New union transparency rules are much-needed and welcome

The Trump administration last week announced new rules increasing and improving union transparency. This is the right move, and it is something union members broadly support.

Unionized workers put millions of dollars each year into the organizations that represent them in the workplace. In many states, they are forced to contribute to unions from their paychecks as a condition of employment even if they choose not to join a union. In most union shops, none of the current workers have any say in establishing their union as the monopolistic entity bargaining on their behalf.

This is why all workers deserve absolute transparency as to how their membership contributions are spent. Union bosses tend to resist such transparency kicking and screaming. Unfortunately, they can often find Democratic politicians willing to support their cause. This is not how it was when the Department of Labor was first created. From its inception, the department made sure that unions would be accountable to their members and fee-payers.

Although union corruption is nothing new, the last few years have seen a number of high-profile lapses in accountability that cry out for greater oversight. Most recently, this includes the criminal convictions of eight former United Auto Workers bosses of embezzling union trust funds. It also includes last week’s separate and unrelated indictment of former UAW President Gary Jones for embezzling more than $1 million in union funds.

In order to prevent such criminality and guarantee transparency, the Trump administration has announced new rules for union financial disclosure that would have prevented most of these abuses had they been in place sooner.

The new rules will force annual disclosure of funds in trusts in which unions have a stake, in addition to other union funds and officials’ expenses. Until now, union bosses have been able to hide funds from federal scrutiny by putting them into trusts over which their unions do not have complete control.

These rules are not only fair and just but also necessary. Unfortunately, for decades, Democrats have taken the side of anti-transparency union bosses. For the longest time, they resisted full disclosure of the benefits paid to union officers and employees, as well as the names of those buying assets from or selling them to a union. Such a lack of transparency positively invites abuses.

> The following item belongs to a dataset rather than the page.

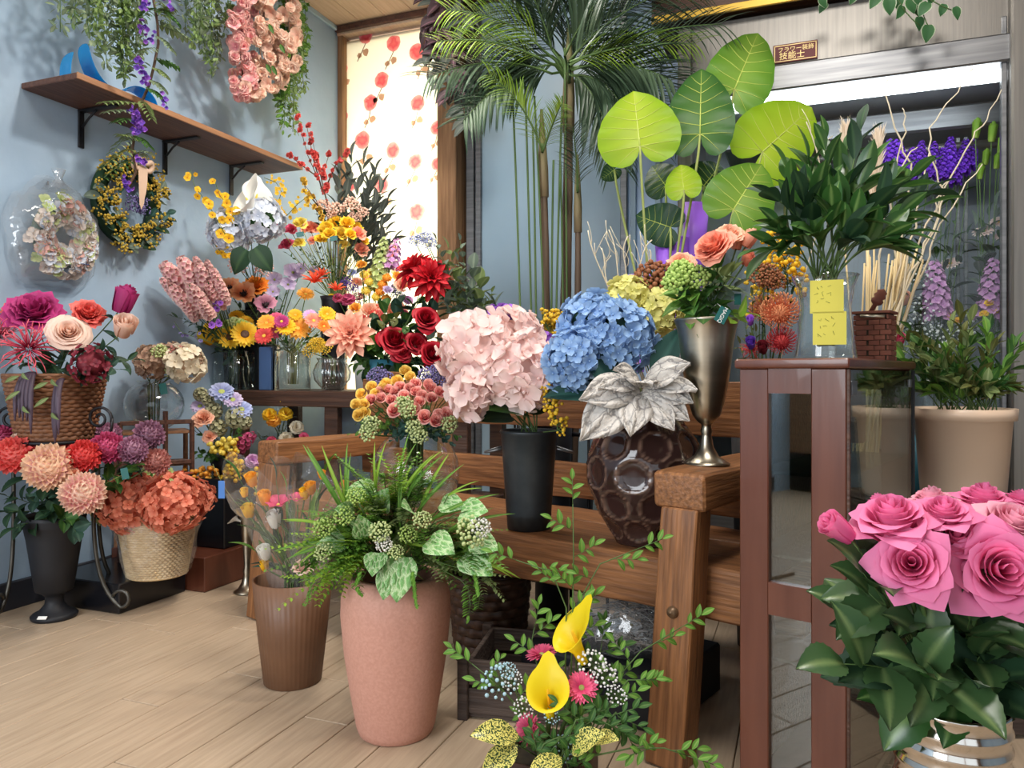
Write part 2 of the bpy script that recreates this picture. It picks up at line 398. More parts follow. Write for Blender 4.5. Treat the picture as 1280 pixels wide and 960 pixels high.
for i, (u, v, r) in enumerate(POP):
    c = ony(u, v, YW+.0265); s = S(r, c.y/ray(u, v).y)
    mb = MB(); Mp = T(c) @ Rx(pi/2)
    mb.add(blob(s, sd=i*3.3), Mp, 0)
    a = rng.choice((-.5, .4, -.2, .6)); st = [c+Vector((0, 0, -s)), c+Vector((a*s, 0, -1.9*s)), c+Vector((a*s*1.2-.6*s, 0, -3.1*s))]
    for q, (dx, sz) in enumerate(((.5, .45), (-.4, .35))): mb.add(blob(s*sz, 10, .4, i+q), T(c+Vector((a*s+dx*s, 0, -2.1*s-.3*q*s))) @ Rx(pi/2), 1)
    mb.add(tube([p+Vector((0, .0004, 0)) for p in st], .0022, 4), None, 1)
    o = ob('printed_poppy', mb.mesh('printed_poppy', ['print_pink', 'print_grey']), bl, I4)
# ---- timber post, steel jamb and the blue panelled door beside it
pc = ony(565, 300, YW-.09)
struct('pillar', one(beamgeo(2.95, .15, .118, .01, .004, 12, 3), 'post_wood'), T((pc.x, YW-.09, 1.49)) @ Ry(pi/2))
jx = ony(590, 300, YW-.03).x
struct('trim_3', one(box(.05, .06, 2.95, .004), 'steel_grey'), T((jx, YW-.03, 1.48)))
px0, px1 = ony(597, 300, YW-.02).x, ony(786, 300, YW-.02).x
dr = struct('door_1', one(box(px1-px0, .04, 2.95, .003), 'panel_paint'), T(((px0+px1)/2, YW-.02, 1.48)))
for xx in (px0+.02, px1-.02): ob('door_frame', one(box(.035, .02, 2.9, .003), 'steel_grey'), dr, T((xx, YW-.05, 1.47)))
# pale frosted window strip between the door and the fridge
smat('frost', C(180, 205, 235), .4)
px2 = ony(858, 300, YW-.02).x
w2 = struct('window_2', one(box(px2-px1, .03, 2.4, .003), 'frost'), T(((px1+px2)/2, YW-.02, 1.4)))
for xx in (px1+.03, px1+.16): ob('mullion', one(box(.03, .02, 2.4, .003), 'panel_paint'), w2, T((xx, YW-.045, 1.4)))
# ---- beam over the fridge
fx0 = ony(848, 90, YF).x
bm_ = struct('trim_4', one(beamgeo(3.4, .42, .26, .008, .003, 8, 5), 'dark_wood'), T((fx0+1.6, YF+.14, 2.45)))
ob('gold_strip', one(box(3.4, .012, .03, .002), 'gold_edge'), bm_, T((fx0+1.6, YF-.075, 2.318)))
# ---- the flower fridge: header, posts, glass, tube, inner walls
fr = thing('flower_fridge', (fx0+1.0, YF+.4, 0), 'stainless steel glass fronted flower fridge lit by a white tube', 'fridge')
fx1 = ony(1259, 300, YF).x; FT = .85+(468-60)/940*YF/ray(1150, 60).y*1.0
zt = lambda u, v: ony(u, v, YF).z
zg = zt(1000, 113)+.005
ob('header', one(box(2.3, .06, 2.30-zg-.10, .004), 'steel'), fr, T((fx0+1.15, YF+.02, (2.30+zg+.10)/2)))
ob('header_rail', one(box(2.3, .10, .10, .006), 'steel_grey'), fr, T((fx0+1.15, YF+.02, zg+.048)))
ob('side_post', one(box(.06, .09, 2.28, .006), 'steel'), fr, T((fx0+.03, YF+.02, 1.15)))
ob('side_post', one(box(.35, .1, 2.28, .008), 'steel'), fr, T((fx1+.175, YF-.01, 1.15)))
ob('glass_edge', one(box(.018, .03, 2.1, .003), 'steel_grey'), fr, T((fx1-.012, YF+.0, 1.1)))
ob('plinth', one(box(2.3, .1, .3, .006), 'steel_grey'), fr, T((fx0+1.15, YF+.02, .15)))
ob('glass_door', one(box(fx1-fx0-.06, .01, zg-.3, 0), 'fridge_glass'), fr, T(((fx0+fx1)/2+.02, YF+.01, (zg+.3)/2)))
emat('tube_light', (.93, .96, 1, 1), 8)
ob('light_tube', one(box(fx1-fx0-.05, .03, .045, .012, 2), 'tube_light'), fr, T(((fx0+fx1)/2+.02, YF+.055, zg-.024)))
smat('fridge_lining', C(138, 144, 152), .3, .25, C(152, 158, 166), 3)
FB = YW-.06
ob('back_panel', one(box(2.3, .03, 2.2, 0), 'fridge_lining'), fr, T((fx0+1.15, FB, 1.12)))
ob('side_panel', one(box(.03, FB-YF-.08, 2.2, 0), 'fridge_lining'), fr, T((fx0+.015, (FB+YF)/2+.04, 1.12)))
ob('side_panel', one(box(.03, FB-YF-.08, 2.2, 0), 'fridge_lining'), fr, T((fx0+2.28, (FB+YF)/2+.04, 1.12)))
ob('roof_panel', one(box(2.3, FB-YF-.08, .03, 0), 'fridge_lining'), fr, T((fx0+1.15, (FB+YF)/2+.04, 2.0)))
ob('cooling_unit', one(box(1.7, .3, .10, .01), 'steel_grey'), fr, T((fx0+1.0, YF+.52, 1.92)))
ob('cooling_rail', one(lathe([(.001, -.75), (.02, -.75), (.02, .75), (.001, .75)], 12), 'steel'), fr, T((fx0+1.0, YF+.40, 1.80)) @ Ry(pi/2))
ob('lamp_disc', one(lathe([(.001, 0), (.03, 0), (.03, .012), (.001, .012)], 16), 'tube_light'), fr, T(ony(1092, 165, YF+.5)))
for u in (1197, 1207):
    q = ony(u, 300, YF+.45); ob('slotted_rail', one(box(.016, .02, 1.7, .002), 'steel_grey'), fr, T((q.x, q.y, 1.0)))
FSH = .66
ob('shelf', one(box(2.2, .62, .02, .002), 'steel_grey'), fr, T((fx0+1.15, YF+.38, FSH-.01)))
# ---- the certificate plate on the fridge header
c = ony(994, 65, YF-.016); sw = S(52, c.y/ray(994, 65).y); sh = S(23, c.y/ray(994, 65).y)
sg = thing('door_sign', c+Vector((0, .002, -sh/2)), 'small dark red plate with gold Japanese lettering on the fridge header', 'sign')
ob('plate', one(box(sw, .004, sh, .001), 'sign_red'), sg, T(c))
for dz in (-1, 1): ob('border', one(box(sw*.95, .0012, .0025, 0), 'sign_gold'), sg, T(c+Vector((0, -.0024, dz*sh*.42))))
for dx in (-1, 1): ob('border', one(box(.0025, .0012, sh*.84, 0), 'sign_gold'), sg, T(c+Vector((dx*sw*.465, -.0024, 0))))
def text(name, s, size, M, mat, parent, ext=.0004):
    cu = bpy.data.curves.new(name, 'FONT'); cu.body = s; cu.size = size; cu.align_x = 'CENTER'; cu.align_y = 'CENTER'; cu.extrude = ext
    cu.materials.append(MATS[mat]); o = bpy.data.objects.new('tmp', cu); col.objects.link(o)
    me = bpy.data.meshes.new_from_object(o.evaluated_get(bpy.context.evaluated_depsgraph_get())); bpy.data.objects.remove(o)
    return ob(name, me, parent, M)
text('lettering', '\u30d5\u30e9\u30ef\u30fc\u88c5\u98fe', sh*.31, T(c+Vector((.002, -.003, sh*.17))) @ Rx(pi/2), 'sign_gold', sg)
text('lettering', '\u6280\u80fd\u58eb', sh*.44, T(c+Vector((-.012, -.003, -sh*.18))) @ Rx(pi/2), 'sign_gold', sg)
# ---- wall shelf with brackets
ye, ys, xs, zs = 1.93, 3.22, -2.40, 1.90
sf = thing('wall_shelf', (XL, (ye+ys)/2, zs), 'long dark brown wooden shelf on black brackets on the blue wall', 'shelf')
ob('board', one(box(xs-XL, ys-ye, .022, .003), 'shelf_wood'), sf, T(((xs+XL)/2, (ye+ys)/2, zs+.011)))
ob('edge_strip', one(box(.006, ys-ye, .024, .002), 'shelf_edge_wood'), sf, T((xs+.003, (ye+ys)/2, zs+.011)))
for u in (100, 205, 288):
    q = onx(u, 180, XL); yb = q.y
    br = ob('bracket', one(box(.008, .026, .15, .002), 'black_iron'), sf, T((XL+.006, yb, zs-.075)))
    ob('bracket_arm', one(box(.2, .026, .008, .002), 'black_iron'), br, T((XL+.1, yb, zs-.005)))
    ob('bracket_brace', MB().add(tube([(XL+.012, yb, zs-.07), (XL+.05, yb, zs-.035), (XL+.09, yb, zs-.01)], .005, 6)).mesh('b', 'black_iron'), br)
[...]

According to the latest data, the rate of union membership in the United States declined last year to 10.3%. One reason for this is the changing nature of modern employment — another is the fact that workers are fed up with putting inordinate faith in corrupt leaders who resist and avoid transparency.

Like corporate and government transparency, union transparency should be a bipartisan issue. As long as workers are made to hand over their hard-earned cash in exchange for union representation, there is no reason the public should not have a full accounting for every single dime handled by every single labor union.